* **Set problem**
Starting with the first line of the data below, copy each line up to and including the one containing "random.seed(7)". Pictures stay out.

* **Collected material**
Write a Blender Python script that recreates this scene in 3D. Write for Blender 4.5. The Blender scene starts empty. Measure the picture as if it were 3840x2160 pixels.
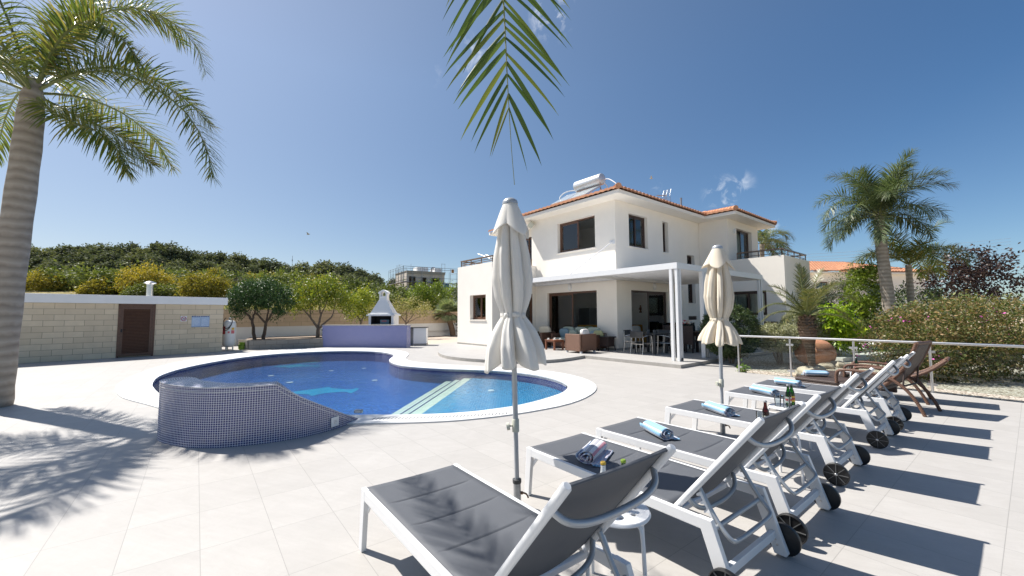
import bpy, bmesh, math, random
import numpy as np
from mathutils import Vector, Matrix
from mathutils.geometry import tessellate_polygon

SC = bpy.context.scene
COL = SC.collection
R = math.radians
random.seed(7)

# ------------------------------------------------------------------ camera, sky, sun, exposure
cam = bpy.data.cameras.new('camera')
cam.sensor_fit = 'HORIZONTAL'; cam.sensor_width = 36.0
cam.lens = 1517.21 / 3840 * 36.0
cam.clip_start = 0.05; cam.clip_end = 3000
camo = bpy.data.objects.new('camera', cam); COL.objects.link(camo)
_p, _r = R(3.81109), R(-0.272955)
_f = Vector((0, math.cos(_p), math.sin(_p))); _x = Vector((1, 0, 0)); _u = _x.cross(_f)
_x2 = math.cos(_r) * _x + math.sin(_r) * _u; _u2 = -math.sin(_r) * _x + math.cos(_r) * _u
camo.matrix_world = Matrix(((_x2.x, _u2.x, -_f.x, 0), (_x2.y, _u2.y, -_f.y, 0), (_x2.z, _u2.z, -_f.z, 1.5), (0, 0, 0, 1)))
SC.camera = camo

SUN_DIR = Vector((-0.67, 0.30, 1.0)).normalized()
SUN_EL = math.asin(SUN_DIR.z)
sun = bpy.data.lights.new('sun', 'SUN'); sun.energy = 4.3; sun.angle = R(0.55); sun.color = (1.0, 0.955, 0.89)
suno = bpy.data.objects.new('sun', sun); COL.objects.link(suno)
suno.rotation_euler = (-SUN_DIR).to_track_quat('-Z', 'Y').to_euler(); suno.location = (-20, 10, 40)

W = bpy.data.worlds.new('World'); SC.world = W; W.use_nodes = True
wn, wl = W.node_tree.nodes, W.node_tree.links
wn.clear()
sky = wn.new('ShaderNodeTexSky'); sky.sky_type = 'NISHITA'; sky.sun_disc = False
sky.sun_elevation = SUN_EL; sky.sun_rotation = math.atan2(SUN_DIR.x, SUN_DIR.y)
sky.altitude = 0; sky.air_density = 0.85; sky.dust_density = 0.5; sky.ozone_density = 3.0
POL0 = (.56, .88, 1.06, 1); POL1 = (1.46, 1.34, 1.18, 1)
bg = wn.new('ShaderNodeBackground'); bg.inputs['Strength'].default_value = 0.065
wo = wn.new('ShaderNodeOutputWorld')
# a few small real clouds in the sky: soft patches of noise round fixed directions
tc = wn.new('ShaderNodeTexCoord')
def cloud_patch(d, rad, amount):
    d = Vector(d).normalized()
    dist = wn.new('ShaderNodeVectorMath'); dist.operation = 'DISTANCE'
    wl.new(tc.outputs['Generated'], dist.inputs[0]); dist.inputs[1].default_value = d
    mr = wn.new('ShaderNodeMapRange'); mr.interpolation_type = 'SMOOTHSTEP'
    mr.inputs['From Min'].default_value = rad; mr.inputs['From Max'].default_value = rad * 0.15
    mr.inputs['To Min'].default_value = 0; mr.inputs['To Max'].default_value = amount
    wl.new(dist.outputs['Value'], mr.inputs['Value'])
    return mr.outputs['Result']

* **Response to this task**
Write a Blender Python script that recreates this scene in 3D. Write for Blender 4.5. The Blender scene starts empty. Measure the picture as if it were 3840x2160 pixels.
import bpy, bmesh, math, random
import numpy as np
from mathutils import Vector, Matrix
from mathutils.geometry import tessellate_polygon

SC = bpy.context.scene
COL = SC.collection
R = math.radians
random.seed(7)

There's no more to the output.